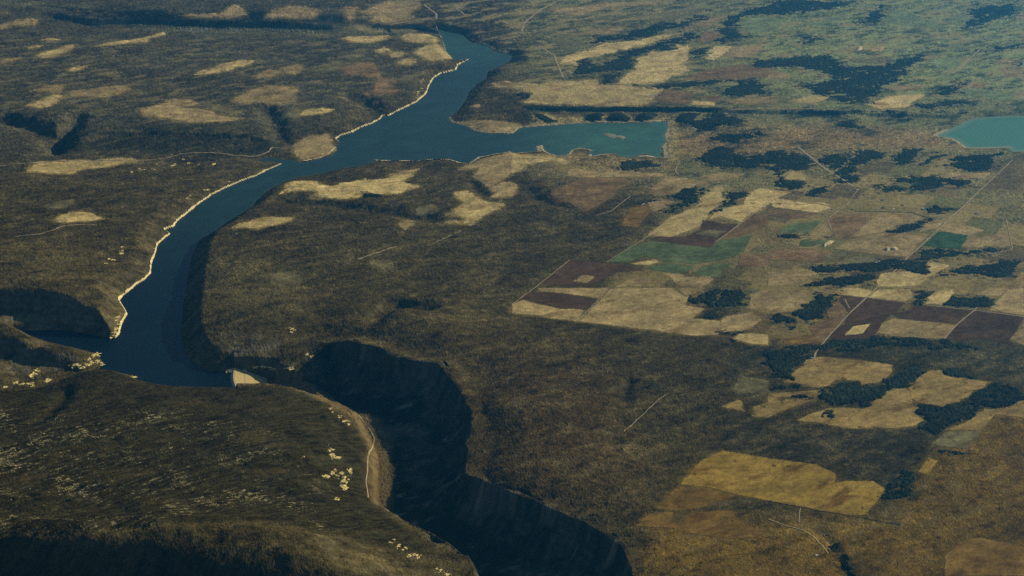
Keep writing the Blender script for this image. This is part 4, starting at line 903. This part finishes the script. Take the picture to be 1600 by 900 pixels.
# islet in the bay
def mound_mesh(name, poly, peak, mat, base=None, res=26, rough_=.4, seed=0):
    p = np.array(poly); lo, hi = p.min(0), p.max(0)
    gx, gy = np.meshgrid(np.linspace(lo[0], hi[0], res), np.linspace(lo[1], hi[1], res), indexing='ij')
    s = np.where(inside(poly, gx, gy), 1, -1) * dist(poly, gx, gy, closed=True)
    s = s + s.max() * (1.0 if mat is M_ISLET else .45) * fbm(gx, gy, max(s.max(), 1) * 1.6, 3, .6, seed + 40)
    mx = max(s.max(), 1)
    g0 = height(gx, gy, H2) if base is None else np.full(gx.shape, base)
    zz = g0 + np.where(s > 0, .8 + peak * sstep(0, mx * .8, s) * (1 + rough_ * fbm(gx, gy, mx, 3, .6, seed)), -6)
    idx = np.arange(res * res).reshape(res, res)
    f = np.stack([idx[:-1, :-1], idx[1:, :-1], idx[1:, 1:], idx[:-1, 1:]], -1).reshape(-1, 4)
    keep = (s > -mx * .25).ravel()[f].any(1)
    f = f[keep]; ids, inv = np.unique(f, return_inverse=True)
    v = np.stack([gx.ravel(), gy.ravel(), zz.ravel()], 1)[ids]
    return mesh_np(name, v, inv.reshape(f.shape), mat)
tag(mound_mesh('islet', wl(pts('568,838 600,832 640,842 700,850 712,862 690,872 640,862 600,850', (2, 0)), W), 5, M_ISLET, W, res=44), 'low bare tan islet standing in the teal inner bay', 'islet', 'thing')
for lab, s in (('pale angular spoil heap beside a small green field', '345,640 340,632 370,610 412,605 400,622 370,632 355,645'), ('pale spoil heap in the middle of a brownish field', '715,655 735,648 760,652 790,640 815,650 805,668 770,665 740,674')):
    tag(mound_mesh('spoil_heap', on_ground(pts(s, (3, 1))), 22, M_SPOIL, seed=5), lab, 'spoil heap', 'thing')
tag(mound_mesh('spoil_heap', on_ground(pts('545,318 560,295 585,290 595,305 570,318', (3, 0))), 25, M_SPOIL, seed=9), 'tiny yellowish spoil heap next to a bright oblong field', 'spoil heap', 'thing')

# ---------------------------------------------------------------- roads, lanes and ditches draped on the land
def ribbon(name, world, width, mat, lift=2.6):
    P_ = np.array(world); q = [P_[0]]
    for a, b_ in zip(P_[:-1], P_[1:]):
        m = max(2, int(np.hypot(*(b_ - a)) / 22))
        q += [a + (b_ - a) * t for t in np.linspace(0, 1, m + 1)[1:]]
    q = np.array(q)
    for _ in range(6): q[1:-1] = (q[:-2] + 2 * q[1:-1] + q[2:]) / 4
    wob = np.stack([fbm(q[:, 0], q[:, 1], 240, 2, .5, 501), fbm(q[:, 0], q[:, 1], 240, 2, .5, 511)], 1) * 6
    q = q + wob
    t = np.gradient(q, axis=0); t /= np.linalg.norm(t, axis=1)[:, None] + 1e-9
    nrm = np.stack([-t[:, 1], t[:, 0]], 1)
    w = (width * (1 + .25 * fbm(q[:, 0], q[:, 1], 90, 2, .5, 521)))[:, None]
    rows = []
    for k in (-1, -.33, .33, 1):
        e = q + nrm * w * k
        rows.append(np.column_stack([e, height(e[:, 0], e[:, 1], H2) + lift + (0 if abs(k) == 1 else .5)]))
    m = len(q); v = np.concatenate(rows)
    f = [(c * m + i, (c + 1) * m + i, (c + 1) * m + i + 1, c * m + i + 1) for c in range(3) for i in range(m - 1)]
    return mesh_np(name, v, np.array(f)[:, ::-1], mat)
for l in ROADS.strip().split('\n'):
    nm, w, s = l.split('|')
    tag(ribbon('road' if 'road' in nm else 'path' if nm == 'lane' else 'irrigation_ditch', on_ground(pts(s)), float(w), M_DITCH if nm == 'ditch' else M_ROAD), kind='structure')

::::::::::

> _Do this_
All of the data needs repeating exactly, but the pictures do not.

> _Output_
Keep writing the Blender script for this image. This is part 4, starting at line 903. This part finishes the script. Take the picture to be 1600 by 900 pixels.
# islet in the bay
def mound_mesh(name, poly, peak, mat, base=None, res=26, rough_=.4, seed=0):
    p = np.array(poly); lo, hi = p.min(0), p.max(0)
    gx, gy = np.meshgrid(np.linspace(lo[0], hi[0], res), np.linspace(lo[1], hi[1], res), indexing='ij')
    s = np.where(inside(poly, gx, gy), 1, -1) * dist(poly, gx, gy, closed=True)
    s = s + s.max() * (1.0 if mat is M_ISLET else .45) * fbm(gx, gy, max(s.max(), 1) * 1.6, 3, .6, seed + 40)
    mx = max(s.max(), 1)
    g0 = height(gx, gy, H2) if base is None else np.full(gx.shape, base)
    zz = g0 + np.where(s > 0, .8 + peak * sstep(0, mx * .8, s) * (1 + rough_ * fbm(gx, gy, mx, 3, .6, seed)), -6)
    idx = np.arange(res * res).reshape(res, res)
    f = np.stack([idx[:-1, :-1], idx[1:, :-1], idx[1:, 1:], idx[:-1, 1:]], -1).reshape(-1, 4)
    keep = (s > -mx * .25).ravel()[f].any(1)
    f = f[keep]; ids, inv = np.unique(f, return_inverse=True)
    v = np.stack([gx.ravel(), gy.ravel(), zz.ravel()], 1)[ids]
    return mesh_np(name, v, inv.reshape(f.shape), mat)
tag(mound_mesh('islet', wl(pts('568,838 600,832 640,842 700,850 712,862 690,872 640,862 600,850', (2, 0)), W), 5, M_ISLET, W, res=44), 'low bare tan islet standing in the teal inner bay', 'islet', 'thing')
for lab, s in (('pale angular spoil heap beside a small green field', '345,640 340,632 370,610 412,605 400,622 370,632 355,645'), ('pale spoil heap in the middle of a brownish field', '715,655 735,648 760,652 790,640 815,650 805,668 770,665 740,674')):
    tag(mound_mesh('spoil_heap', on_ground(pts(s, (3, 1))), 22, M_SPOIL, seed=5), lab, 'spoil heap', 'thing')
tag(mound_mesh('spoil_heap', on_ground(pts('545,318 560,295 585,290 595,305 570,318', (3, 0))), 25, M_SPOIL, seed=9), 'tiny yellowish spoil heap next to a bright oblong field', 'spoil heap', 'thing')

# ---------------------------------------------------------------- roads, lanes and ditches draped on the land
def ribbon(name, world, width, mat, lift=2.6):
    P_ = np.array(world); q = [P_[0]]
    for a, b_ in zip(P_[:-1], P_[1:]):
        m = max(2, int(np.hypot(*(b_ - a)) / 22))
        q += [a + (b_ - a) * t for t in np.linspace(0, 1, m + 1)[1:]]
    q = np.array(q)
    for _ in range(6): q[1:-1] = (q[:-2] + 2 * q[1:-1] + q[2:]) / 4
    wob = np.stack([fbm(q[:, 0], q[:, 1], 240, 2, .5, 501), fbm(q[:, 0], q[:, 1], 240, 2, .5, 511)], 1) * 6
    q = q + wob
    t = np.gradient(q, axis=0); t /= np.linalg.norm(t, axis=1)[:, None] + 1e-9
    nrm = np.stack([-t[:, 1], t[:, 0]], 1)
    w = (width * (1 + .25 * fbm(q[:, 0], q[:, 1], 90, 2, .5, 521)))[:, None]
    rows = []
    for k in (-1, -.33, .33, 1):
        e = q + nrm * w * k
        rows.append(np.column_stack([e, height(e[:, 0], e[:, 1], H2) + lift + (0 if abs(k) == 1 else .5)]))
    m = len(q); v = np.concatenate(rows)
    f = [(c * m + i, (c + 1) * m + i, (c + 1) * m + i + 1, c * m + i + 1) for c in range(3) for i in range(m - 1)]
    return mesh_np(name, v, np.array(f)[:, ::-1], mat)
for l in ROADS.strip().split('\n'):
    nm, w, s = l.split('|')
    tag(ribbon('road' if 'road' in nm else 'path' if nm == 'lane' else 'irrigation_ditch', on_ground(pts(s)), float(w), M_DITCH if nm == 'ditch' else M_ROAD), kind='structure')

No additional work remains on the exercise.